▸ **PROBLEM STATEMENT**
Your task is to give the listing below back word for word, pictures excluded.

────────────────

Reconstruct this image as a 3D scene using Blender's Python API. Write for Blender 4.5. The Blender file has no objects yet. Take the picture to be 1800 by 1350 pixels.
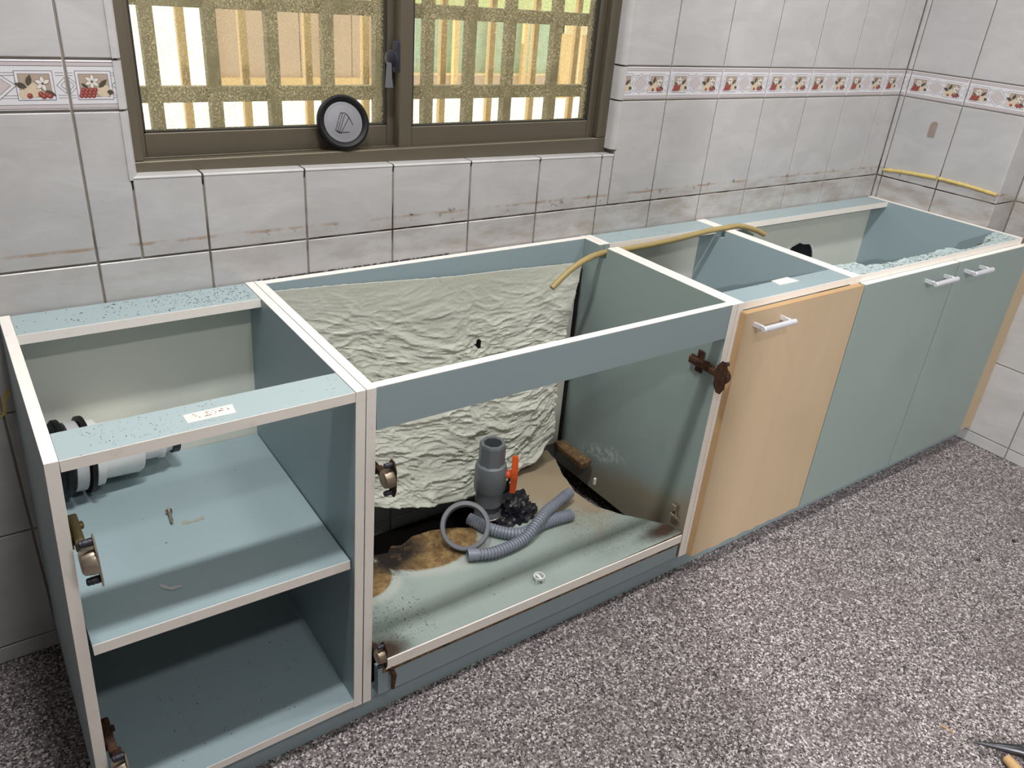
import bpy, bmesh, math, random
from mathutils import Vector, Matrix, noise
random.seed(7)
S = bpy.context.scene
COL = S.collection

# ------------------------------------------------------------------ camera
cam = bpy.data.objects.new('camera', bpy.data.cameras.new('camera'))
COL.objects.link(cam)
right = Vector((0.8172143, -0.5711635, 0.0770264))
fwd = Vector((0.5374172, 0.7069174, -0.4598375))
up = Vector((0.2081911, 0.4171811, 0.8846561))
m = Matrix((right, up, -fwd)).transposed().to_4x4()
m.translation = Vector((-0.2002325, -1.5420465, 1.3704413))
cam.matrix_world = m
cam.data.sensor_width = 36.0
cam.data.lens = 1380.883 * 36.0 / 1800.0
cam.data.clip_start = 0.02
S.camera = cam

# ------------------------------------------------------------------ world, exposure
W = bpy.data.worlds.new('daylight'); S.world = W; W.use_nodes = True
bg = W.node_tree.nodes['Background']
bg.inputs[0].default_value = (1.0, 0.97, 0.86, 1); bg.inputs[1].default_value = 2.2
sun = bpy.data.objects.new('sun', bpy.data.lights.new('sun', 'SUN')); COL.objects.link(sun)
sun.data.energy = 5.5; sun.data.angle = math.radians(2); sun.data.color = (1, .9, .68)
sun.rotation_euler = Vector((-0.80, 0.012, 0.60)).to_track_quat('Z', 'Y').to_euler()   # from the left, outside
S.view_settings.view_transform = 'Standard'
S.view_settings.look = 'None'
S.view_settings.gamma = 1.0
S.view_settings.use_curve_mapping = False
S.view_settings.exposure = -0.08
LAMP_A, LAMP_B, LAMP_C, FILL_D, FILL_E = 23.0, 10.0, 17.0, 205.0, 14.0     # watts of the ceiling lamps; the last two are added fill
CEIL = 2.45

# ------------------------------------------------------------------ helpers
def lin(c):
    c /= 255.0
    return c / 12.92 if c <= 0.04045 else ((c + 0.055) / 1.055) ** 2.4
def rgb(r, g, b): return (lin(r), lin(g), lin(b), 1.0)

class NT:
    def __init__(s, name):
        s.m = bpy.data.materials.new(name); s.m.use_nodes = True
        s.t = s.m.node_tree; s.t.nodes.clear()
        s.out = s.t.nodes.new('ShaderNodeOutputMaterial')
    def put(s, sock, v):
        if isinstance(v, bpy.types.NodeSocket): s.t.links.new(v, sock)
        else: sock.default_value = v
    def n(s, typ, out=0, props=None, **inp):
        nd = s.t.nodes.new('ShaderNode' + typ)
        for k, v in (props or {}).items(): setattr(nd, k, v)
        for k, v in inp.items():
            key = int(k[1:]) if k[0] == 'i' and k[1:].isdigit() else k.replace('_', ' ')
            s.put(nd.inputs[key], v)
        return nd.outputs[out]
    def math(s, op, a, b=0.0, c=0.0): return s.n('Math', props={'operation': op}, i0=a, i1=b, i2=c)
    def mix(s, f, a, b): return s.n('Mix', out=2, props={'data_type': 'RGBA'}, i0=f, i6=a, i7=b)
    def pos(s): return s.n('NewGeometry')
    def obj(s): return s.n('TexCoord', out=3)
    def noise(s, v, scale, detail=3.0, rough=.55, dist=0.0): return s.n('TexNoise', Vector=v, Scale=scale, Detail=detail, Roughness=rough, Distortion=dist)
    def smooth(s, x, lo, hi, a=0.0, b=1.0):
        return s.n('MapRange', props={'interpolation_type': 'SMOOTHSTEP'}, i0=x, i1=lo, i2=hi, i3=a, i4=b)
    def scale(s, v, sc): return s.n('Mapping', i0=v, i3=sc)
    def xyz(s, v):
        nd = s.t.nodes.new('ShaderNodeSeparateXYZ'); s.t.links.new(v, nd.inputs[0]); return nd.outputs
    def bump(s, h, strength, dist=0.002): return s.n('Bump', Height=h, Strength=strength, Distance=dist)
    def band(s, x, c, w):                       # soft bump centred on c with half width w
        d = s.math('ABSOLUTE', s.math('SUBTRACT', x, c))
        return s.smooth(d, w, w * .35)
    def bsdf(s, color, rough=.4, metal=0.0, normal=None, spec=.5, **kw):
        b = s.t.nodes.new('ShaderNodeBsdfPrincipled')
        s.put(b.inputs['Base Color'], color); s.put(b.inputs['Roughness'], rough); s.put(b.inputs['Metallic'], metal)
        s.put(b.inputs['Specular IOR Level'], spec)
        if normal is not None: s.put(b.inputs['Normal'], normal)
        for k, v in kw.items(): s.put(b.inputs[k.replace('_', ' ')], v)
        s.t.links.new(b.outputs[0], s.out.inputs[0]); return s.m

def plain(name, c, rough=.45, metal=0.0, var=.06, sc=30, spec=.5, bump=0.0, **kw):
    t = NT(name); o = t.obj()
    nz = t.noise(o, sc)
    lo = tuple(x * (1 - var) for x in c[:3]) + (1,); hi = tuple(min(1, x * (1 + var)) for x in c[:3]) + (1,)
    col = t.mix(nz, lo, hi)
    nm = t.bump(t.noise(o, sc * 6), bump) if bump else None
    return t.bsdf(col, rough, metal, nm, spec, **kw)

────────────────

▸ **FINAL RESULT**
Reconstruct this image as a 3D scene using Blender's Python API. Write for Blender 4.5. The Blender file has no objects yet. Take the picture to be 1800 by 1350 pixels.
import bpy, bmesh, math, random
from mathutils import Vector, Matrix, noise
random.seed(7)
S = bpy.context.scene
COL = S.collection

# ------------------------------------------------------------------ camera
cam = bpy.data.objects.new('camera', bpy.data.cameras.new('camera'))
COL.objects.link(cam)
right = Vector((0.8172143, -0.5711635, 0.0770264))
fwd = Vector((0.5374172, 0.7069174, -0.4598375))
up = Vector((0.2081911, 0.4171811, 0.8846561))
m = Matrix((right, up, -fwd)).transposed().to_4x4()
m.translation = Vector((-0.2002325, -1.5420465, 1.3704413))
cam.matrix_world = m
cam.data.sensor_width = 36.0
cam.data.lens = 1380.883 * 36.0 / 1800.0
cam.data.clip_start = 0.02
S.camera = cam

# ------------------------------------------------------------------ world, exposure
W = bpy.data.worlds.new('daylight'); S.world = W; W.use_nodes = True
bg = W.node_tree.nodes['Background']
bg.inputs[0].default_value = (1.0, 0.97, 0.86, 1); bg.inputs[1].default_value = 2.2
sun = bpy.data.objects.new('sun', bpy.data.lights.new('sun', 'SUN')); COL.objects.link(sun)
sun.data.energy = 5.5; sun.data.angle = math.radians(2); sun.data.color = (1, .9, .68)
sun.rotation_euler = Vector((-0.80, 0.012, 0.60)).to_track_quat('Z', 'Y').to_euler()   # from the left, outside
S.view_settings.view_transform = 'Standard'
S.view_settings.look = 'None'
S.view_settings.gamma = 1.0
S.view_settings.use_curve_mapping = False
S.view_settings.exposure = -0.08
LAMP_A, LAMP_B, LAMP_C, FILL_D, FILL_E = 23.0, 10.0, 17.0, 205.0, 14.0     # watts of the ceiling lamps; the last two are added fill
CEIL = 2.45

# ------------------------------------------------------------------ helpers
def lin(c):
    c /= 255.0
    return c / 12.92 if c <= 0.04045 else ((c + 0.055) / 1.055) ** 2.4
def rgb(r, g, b): return (lin(r), lin(g), lin(b), 1.0)

class NT:
    def __init__(s, name):
        s.m = bpy.data.materials.new(name); s.m.use_nodes = True
        s.t = s.m.node_tree; s.t.nodes.clear()
        s.out = s.t.nodes.new('ShaderNodeOutputMaterial')
    def put(s, sock, v):
        if isinstance(v, bpy.types.NodeSocket): s.t.links.new(v, sock)
        else: sock.default_value = v
    def n(s, typ, out=0, props=None, **inp):
        nd = s.t.nodes.new('ShaderNode' + typ)
        for k, v in (props or {}).items(): setattr(nd, k, v)
        for k, v in inp.items():
            key = int(k[1:]) if k[0] == 'i' and k[1:].isdigit() else k.replace('_', ' ')
            s.put(nd.inputs[key], v)
        return nd.outputs[out]
    def math(s, op, a, b=0.0, c=0.0): return s.n('Math', props={'operation': op}, i0=a, i1=b, i2=c)
    def mix(s, f, a, b): return s.n('Mix', out=2, props={'data_type': 'RGBA'}, i0=f, i6=a, i7=b)
    def pos(s): return s.n('NewGeometry')
    def obj(s): return s.n('TexCoord', out=3)
    def noise(s, v, scale, detail=3.0, rough=.55, dist=0.0): return s.n('TexNoise', Vector=v, Scale=scale, Detail=detail, Roughness=rough, Distortion=dist)
    def smooth(s, x, lo, hi, a=0.0, b=1.0):
        return s.n('MapRange', props={'interpolation_type': 'SMOOTHSTEP'}, i0=x, i1=lo, i2=hi, i3=a, i4=b)
    def scale(s, v, sc): return s.n('Mapping', i0=v, i3=sc)
    def xyz(s, v):
        nd = s.t.nodes.new('ShaderNodeSeparateXYZ'); s.t.links.new(v, nd.inputs[0]); return nd.outputs
    def bump(s, h, strength, dist=0.002): return s.n('Bump', Height=h, Strength=strength, Distance=dist)
    def band(s, x, c, w):                       # soft bump centred on c with half width w
        d = s.math('ABSOLUTE', s.math('SUBTRACT', x, c))
        return s.smooth(d, w, w * .35)
    def bsdf(s, color, rough=.4, metal=0.0, normal=None, spec=.5, **kw):
        b = s.t.nodes.new('ShaderNodeBsdfPrincipled')
        s.put(b.inputs['Base Color'], color); s.put(b.inputs['Roughness'], rough); s.put(b.inputs['Metallic'], metal)
        s.put(b.inputs['Specular IOR Level'], spec)
        if normal is not None: s.put(b.inputs['Normal'], normal)
        for k, v in kw.items(): s.put(b.inputs[k.replace('_', ' ')], v)
        s.t.links.new(b.outputs[0], s.out.inputs[0]); return s.m

def plain(name, c, rough=.45, metal=0.0, var=.06, sc=30, spec=.5, bump=0.0, **kw):
    t = NT(name); o = t.obj()
    nz = t.noise(o, sc)
    lo = tuple(x * (1 - var) for x in c[:3]) + (1,); hi = tuple(min(1, x * (1 + var)) for x in c[:3]) + (1,)
    col = t.mix(nz, lo, hi)
    nm = t.bump(t.noise(o, sc * 6), bump) if bump else None
    return t.bsdf(col, rough, metal, nm, spec, **kw)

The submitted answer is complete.